• Data block:

[BEGIN]

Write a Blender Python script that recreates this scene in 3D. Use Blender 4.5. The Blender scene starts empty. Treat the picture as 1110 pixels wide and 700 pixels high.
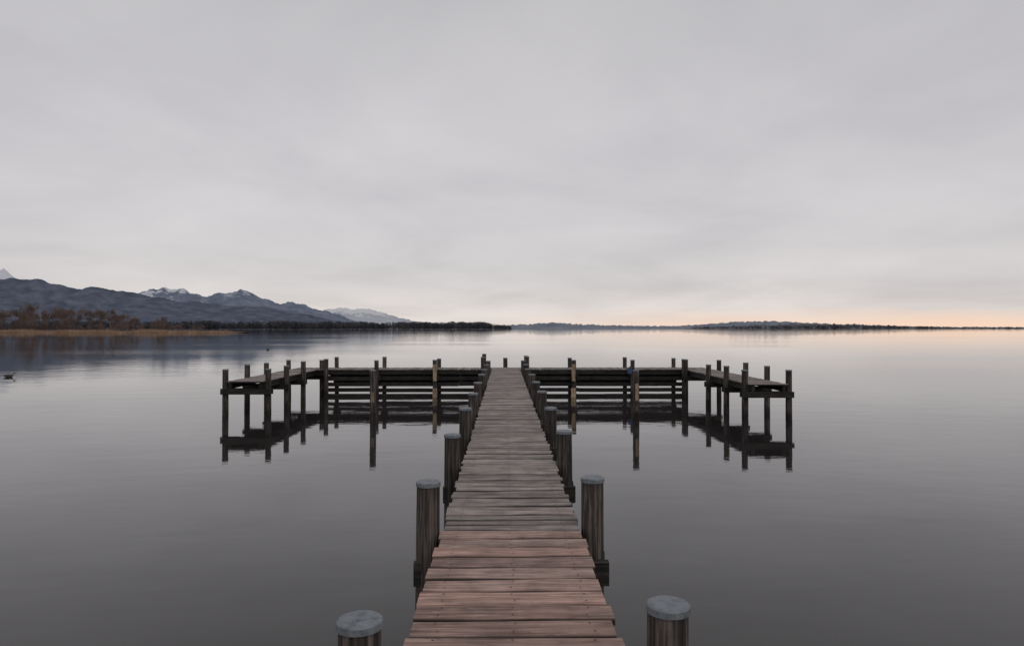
import bpy, math, random
import numpy as np
from mathutils import Vector, noise as mn
random.seed(7); rng=np.random.default_rng(7)
S=bpy.context.scene
S.view_settings.view_transform='Standard'; S.view_settings.look='None'; S.view_settings.exposure=0
COL=S.collection
CAM_H=2.65; DECK=1.05

# ---------------------------------------------------------------- helpers
def new_obj(name, me, parent=None, mat=None):
    o=bpy.data.objects.new(name, me); COL.objects.link(o)
    if mat: me.materials.append(mat)
    if parent: o.parent=parent
    return o
def empty(name):
    o=bpy.data.objects.new(name,None); COL.objects.link(o); o.empty_display_size=0.5; return o
def quads_mesh(name, V, F, cols=None, smooth=False):
    V=np.asarray(V,dtype=np.float32); F=np.asarray(F,dtype=np.int32)
    k=F.shape[1]
    me=bpy.data.meshes.new(name)
    me.vertices.add(len(V)); me.vertices.foreach_set('co',V.ravel())
    me.loops.add(F.size); me.loops.foreach_set('vertex_index',F.ravel())
    me.polygons.add(len(F)); me.polygons.foreach_set('loop_start',np.arange(0,F.size,k,dtype=np.int32))
    me.update(calc_edges=True)
    if smooth: me.polygons.foreach_set('use_smooth',[True]*len(F))
    me.validate(); return me
class B:
    """mesh accumulator; 'col' = per-part random rgb, alpha = 1 on arrises and sides that take painted gap shade"""
    def __init__(s): s.v=[]; s.f=[]; s.c=[]; s.n=0
    def add(s,V,F,c=(0,0,0),A=None):
        for f in F: s.f.append([i+s.n for i in f])
        s.v+=[tuple(p) for p in V]
        s.c+=[(c[0],c[1],c[2],(A[i] if A else 0.0)) for i in range(len(V))]; s.n+=len(V)
    def box(s,x0,x1,y0,y1,z0,z1,c=None,ch=0.006,axis='x',seg=1,wob=0.0,cup=0.0):
        """chamfered beam running along axis, with slight irregularity"""
        c=c or (random.random(),random.random(),random.random())
        lo=dict(x=(x0,x1),y=(y0,y1),z=(z0,z1)); L0,L1=lo[axis]
        oth=[a for a in 'xyz' if a!=axis]; (a0,a1),(b0,b1)=lo[oth[0]],lo[oth[1]]
        prof=[(a0+ch,b0),(a1-ch,b0),(a1,b0+ch),(a1,b1-ch),(a1-ch,b1),(a0+ch,b1),(a0,b1-ch),(a0,b0+ch)]
        EA=[1,1,1,1,0,0,1,1]
        V=[];F=[];A=[]; r=random.random()*500; tw=random.uniform(-cup,cup)
        for i in range(seg+1):
            t=L0+(L1-L0)*i/seg; u=2*i/seg-1
            for k,(a,b) in enumerate(prof):
                side=0 if k in(6,7,0,5) else 1
                da=wob*mn.noise(Vector((t*3.1,r+side*17,0))); db=wob*0.8*mn.noise(Vector((t*2.0,r+40,side*0.6)))
                db+=tw*u*(1 if side else -1)
                p={axis:t,oth[0]:a+da,oth[1]:b+db}; V.append((p['x'],p['y'],p['z'])); A.append(EA[k])
        for i in range(seg):
            for k in range(8):
                q=[i*8+k,i*8+(k+1)%8,(i+1)*8+(k+1)%8,(i+1)*8+k]; F.append(q)
        F.append(list(range(7,-1,-1))); F.append([seg*8+k for k in range(8)])
        s.add(V,F,c,A)
    def lathe(s,x,y,prof,n=24,c=None,wob=0.0,lean=(0,0)):
        c=c or (random.random(),random.random(),random.random()); V=[];F=[]; r0=random.random()*99
        for (r,z) in prof:
            for k in range(n):
                a=2*math.pi*k/n
                rr=r*(1+wob*mn.noise(Vector((math.cos(a)*1.3+r0,math.sin(a)*1.3,z*0.8))))
                V.append((x+rr*math.cos(a)+lean[0]*z,y+rr*math.sin(a)+lean[1]*z,z))
        for i in range(len(prof)-1):
            for k in range(n): F.append([i*n+k,i*n+(k+1)%n,(i+1)*n+(k+1)%n,(i+1)*n+k])
        F.append(list(range(n-1,-1,-1))); F.append([(len(prof)-1)*n+k for k in range(n)])
        s.add(V,F,c)
    def obj(s,name,parent,mat,smooth=False):
        me=bpy.data.meshes.new(name); me.from_pydata(s.v,[],s.f)
        a=me.attributes.new('col','FLOAT_COLOR','POINT'); a.data.foreach_set('color',np.asarray(s.c,dtype=np.float32).ravel())
        me.update()
        o=new_obj(name,me,parent,mat)
        import bmesh
        bm=bmesh.new(); bm.from_mesh(me); bmesh.ops.recalc_face_normals(bm,faces=bm.faces); bm.to_mesh(me); bm.free()
        if smooth:
            me.polygons.foreach_set('use_smooth',[True]*len(me.polygons))
            me.set_sharp_from_angle(angle=math.radians(35))
        return o

# ---------------------------------------------------------------- materials
def mat(name):
    m=bpy.data.materials.new(name); m.use_nodes=True; nt=m.node_tree
    return m,nt,nt.nodes['Principled BSDF']
def N(nt,t,**k):
    n=nt.nodes.new(t)
    for a,b in k.items(): setattr(n,a,b)
    return n
def ramp(nt,stops,src=None):
    r=N(nt,'ShaderNodeValToRGB'); e=r.color_ramp.elements
    while len(e)<len(stops): e.new(0.5)
    for i,(p,c) in enumerate(stops):
        e[i].position=p; e[i].color=(c[0],c[1],c[2],1) if hasattr(c,'__len__') else (c,c,c,1)
    if src is not None: nt.links.new(src,r.inputs[0])
    return r
def math_(nt,op,a,b=None,clamp=False):
    n=N(nt,'ShaderNodeMath',operation=op,use_clamp=clamp)
    for i,v in enumerate((a,b)):
        if v is None: continue
        if isinstance(v,(int,float)): n.inputs[i].default_value=v
        else: nt.links.new(v,n.inputs[i])
    return n.outputs[0]
def mixc(nt,f,a,b,mode='MIX'):
    n=N(nt,'ShaderNodeMix',data_type='RGBA',blend_type=mode)
    for s,v in ((n.inputs[0],f),(n.inputs[6],a),(n.inputs[7],b)):
        if isinstance(v,(int,float)): s.default_value=v
        elif isinstance(v,tuple): s.default_value=(*v,1)
        else: nt.links.new(v,s)
    return n.outputs[2]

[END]

Your task is to collect every line above that contains the word "scene".

Write a Blender Python script that recreates this scene in 3D. Use Blender 4.5. The Blender scene starts empty. Treat the picture as 1110 pixels wide and 700 pixels high.
S=bpy.context.scene